In any event, and even if the amendment could be applied retroactively, Gay did not produce an official U.S. postmark or a certificate of mailing from the post office, the sole or "only" means of proving that her mailing was timely under the express wording of the statute she seeks to invoke.

Gay suggests that her failure of proof in this regard should be imputed to OWC. According to the affidavits of Gay and her counsel, the claim was sent to OWC in two separate envelopes on November 7, 1990, one by regular mail and one by certified mail. Gay's counsel asserted during oral argument here that he was unable to obtain from OWC the postmarked envelopes in which the claim was mailed, notwithstanding that he subpoenaed the entire OWC file before the hearing on the motion for summary judgment. No such subpoena appears in this record.
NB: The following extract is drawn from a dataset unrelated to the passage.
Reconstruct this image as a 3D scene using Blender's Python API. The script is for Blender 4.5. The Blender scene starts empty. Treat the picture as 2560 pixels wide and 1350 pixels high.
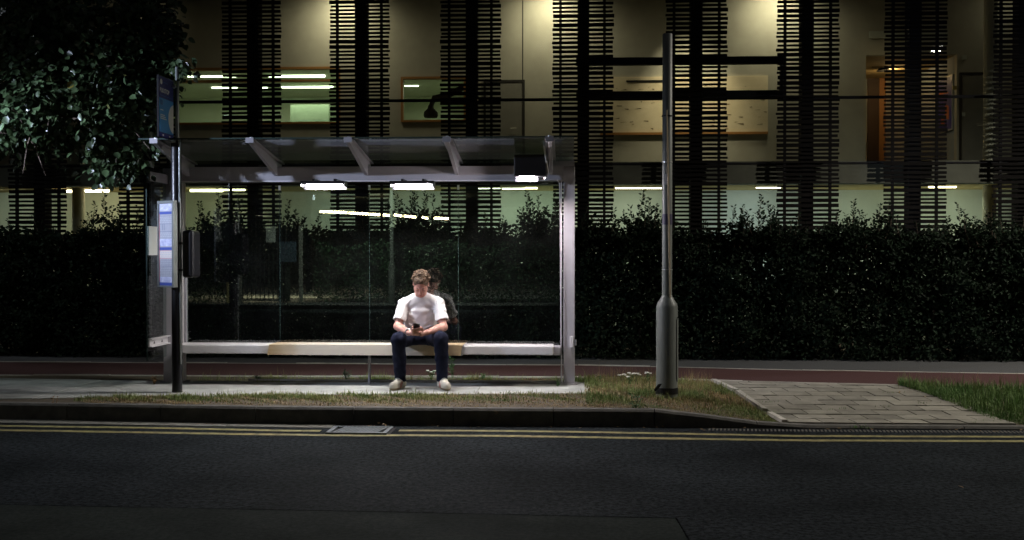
import bpy, math, random
import numpy as np
import openvdb
from mathutils import Vector, Matrix

random.seed(7)
RNG = np.random.default_rng(11)
S = bpy.context.scene
C = S.collection
R = math.radians

# ------------------------------------------------------------------ camera
F_PX, CX, CY = 2770.0, 1280.0, 675.0
YAW, PITCH, CAM_Z = R(3.0), math.atan(38 / 2770.0), 1.56
cam_data = bpy.data.cameras.new('camera')
cam_data.sensor_width = 36
cam_data.lens = 36 * F_PX / 2560
cam_data.clip_end = 600
cam = bpy.data.objects.new('camera', cam_data)
cam.location = (0, 0, CAM_Z)
cam.rotation_euler = (R(90) - PITCH, 0, YAW)
C.objects.link(cam)
S.camera = cam

# ------------------------------------------------------------------ sky, moon, exposure
W = bpy.data.worlds.new('World')
S.world = W
W.use_nodes = True
wn = W.node_tree
bg = wn.nodes['Background']
sky = wn.nodes.new('ShaderNodeTexSky')
sky.sky_type = 'NISHITA'
sky.sun_disc = False
sky.sun_elevation = R(-2)
sky.sun_rotation = R(15)
wn.links.new(sky.outputs[0], bg.inputs[0])
bg.inputs[1].default_value = 0.15
sun_d = bpy.data.lights.new('moon', 'SUN')
sun_d.energy = 0.012
sun_d.angle = R(12)
sun_d.color = (0.75, 0.85, 1.0)
sun = bpy.data.objects.new('moon', sun_d)
sun.rotation_euler = (R(-70), 0, R(-15))
C.objects.link(sun)
S.view_settings.view_transform = 'Standard'
S.view_settings.look = 'None'
S.view_settings.exposure = 0.0
S.view_settings.gamma = 1.0
S.view_settings.use_curve_mapping = False
cy = S.cycles
cy.use_denoising = True
cy.max_bounces = 8
cy.diffuse_bounces = 3
cy.glossy_bounces = 4
cy.transparent_max_bounces = 24
cy.sample_clamp_indirect = 4.0
cy.caustics_reflective = False
cy.caustics_refractive = False
cy.use_light_tree = True

# ------------------------------------------------------------------ helpers: pixels of the photograph -> the place
_a = Vector((-math.sin(YAW) * math.cos(PITCH), math.cos(YAW) * math.cos(PITCH), -math.sin(PITCH)))
_r = Vector((math.cos(YAW), math.sin(YAW), 0))
_u = _r.cross(_a)
CAM = Vector((0, 0, CAM_Z))

def ray(px, py):
    return _a * F_PX + _r * (px - CX) + _u * (CY - py)

def P(px, py, Y):                      # on the upright plane at distance Y
    d = ray(px, py)
    return CAM + d * (Y / d.y)

def G(px, py, z):                      # on the level plane at height z
    d = ray(px, py)
    return CAM + d * ((z - CAM_Z) / d.z)

def M(px, py, depth):                  # at a distance along the optical axis
    return CAM + ray(px, py) * (depth / F_PX)

def PX(px, Y, py=637):
    return P(px, py, Y).x

def PZ(py, Y, px=1280):
    return P(px, py, Y).z

# ------------------------------------------------------------------ materials
MATS = {}

def mat(name, col, rough=0.7, var=0.0, scale=8.0, bump=0.0, bscale=60.0, metal=0.0, spec=0.5, col2=None, island=0.0, emit=None, estr=0.0, stretch=None, detail=6):
    if name in MATS:
        return MATS[name]
    m = bpy.data.materials.new(name)
    m.use_nodes = True
    nt = m.node_tree
    b = nt.nodes['Principled BSDF']
    b.inputs['Roughness'].default_value = rough
    b.inputs['Metallic'].default_value = metal
    b.inputs['Specular IOR Level'].default_value = spec
    b.inputs['Base Color'].default_value = (*col, 1)
    tc = nt.nodes.new('ShaderNodeTexCoord')
    src = tc.outputs['Object']
    if stretch:
        mp = nt.nodes.new('ShaderNodeMapping')
        mp.inputs['Scale'].default_value = stretch
        nt.links.new(src, mp.inputs[0])
        src = mp.outputs[0]
    if var > 0 or col2 is not None:
        n = nt.nodes.new('ShaderNodeTexNoise')
        n.inputs['Scale'].default_value = scale
        n.inputs['Detail'].default_value = detail
        n.inputs['Roughness'].default_value = 0.65
        nt.links.new(src, n.inputs['Vector'])
        rp = nt.nodes.new('ShaderNodeValToRGB')
        c2 = col2 if col2 is not None else tuple(c * (1 + var) for c in col)
        c1 = col if col2 is not None else tuple(c * (1 - var) for c in col)
        rp.color_ramp.elements[0].position = 0.32
        rp.color_ramp.elements[1].position = 0.68
        rp.color_ramp.elements[0].color = (*c1, 1)
        rp.color_ramp.elements[1].color = (*c2, 1)
        nt.links.new(n.outputs['Fac'], rp.inputs['Fac'])
        out = rp.outputs['Color']
    else:
        rgb = nt.nodes.new('ShaderNodeRGB')
        rgb.outputs[0].default_value = (*col, 1)
        out = rgb.outputs[0]
    if island > 0:
        g = nt.nodes.new('ShaderNodeNewGeometry')
        mr = nt.nodes.new('ShaderNodeMapRange')
        mr.inputs['To Min'].default_value = 1 - island
        mr.inputs['To Max'].default_value = 1 + island
        nt.links.new(g.outputs['Random Per Island'], mr.inputs['Value'])
        hs = nt.nodes.new('ShaderNodeHueSaturation')
        nt.links.new(mr.outputs[0], hs.inputs['Value'])
        nt.links.new(out, hs.inputs['Color'])
        out = hs.outputs[0]
    nt.links.new(out, b.inputs['Base Color'])
    if bump > 0:
        n2 = nt.nodes.new('ShaderNodeTexNoise')
        n2.inputs['Scale'].default_value = bscale
        n2.inputs['Detail'].default_value = 4
        nt.links.new(src, n2.inputs['Vector'])
        bp = nt.nodes.new('ShaderNodeBump')
        bp.inputs['Strength'].default_value = bump
        bp.inputs['Distance'].default_value = 0.01
        nt.links.new(n2.outputs['Fac'], bp.inputs['Height'])
        nt.links.new(bp.outputs[0], b.inputs['Normal'])
    if emit:
        b.inputs['Emission Color'].default_value = (*emit, 1)
        b.inputs['Emission Strength'].default_value = estr
    MATS[name] = m
    return m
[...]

Counsel also stated that he objected to having the motion heard without a complete response from OWC, a matter which we are unable to verify because the record before us does not contain a transcript of the hearing on the motion.

As the appellant, Gay bore the burden of furnishing us with a record of the proceedings before the WCHO in reviewable form. See generally CCP Arts. 2128-2130; Brown v. Brown, 595 So. 2d 337 (La.App.2d Cir.1992). When the record lacks a transcript that is pertinent to an issue raised on appeal, the inadequacy of the record is attributable to the appellant. West Consol. Co. v. Creole Fisheries, 616 So. 2d 268 (La. App.2d Cir.1993); Carter v. Barber Bros. Contracting Co., Inc., 623 So. 2d 8 (La.App. 1st Cir.1993), writ denied.

The record furnished to us by Gay does not substantiate her arguments that she took formal steps to obtain the postmarked envelopes from OWC and that she was denied a fair hearing on her opposition to the summary judgment motion because of OWC's failure to respond to her formal request.

In her supplemental memorandum in opposing summary judgment, Gay asserted that her counsel had "examined the file contained at the [OWC], and the [OWC] does not seem to have maintained the envelopes received or the postmarks." Gay argues that OWC had an affirmative duty to retain the postmarked envelopes, and that she thus had "no reason" to obtain a certificate of mailing from the post office, in light of the fact that the postmark is critical to her case under § 1310.3, as amended in 1991. When the claim was mailed and filed, however, some ten months before the amendment took effect, the date of receipt of the claim, rather than the date of mailing, was the decisive date. Gay cites no authority for requiring OWC to retain the postmarked envelopes *283 under the law in effect before the 1991 amendment.

OWC's filing stamp on the claim filed in this record shows the date of receipt as November 13, 1990, more than one year after the November 8, 1989, accident. The claim being thus prescribed on its face, the burden then shifted to Gay to prove that prescription had not run. Burdeaux v. Cline, 626 So. 2d 1205 (La.App.2d Cir.1993), writ denied; Lee v. Succession of Chapman, 463 So. 2d 896 (La.App.2d Cir.1985). Gay attempted to meet this burden by relying on the 1991 amendment of § 1310.3. The WCHO implicitly and correctly found that the amendment did not apply.

DECREE

We amend the judgment to limit the dismissal of Gay's claims on the grounds of prescription to the three defendants who pleaded prescription: Cross-Country Inn of Shreveport, Hotel Management Company and American Motorists Insurance Company.

As amended, and at Gay's cost, the judgment is AFFIRMED.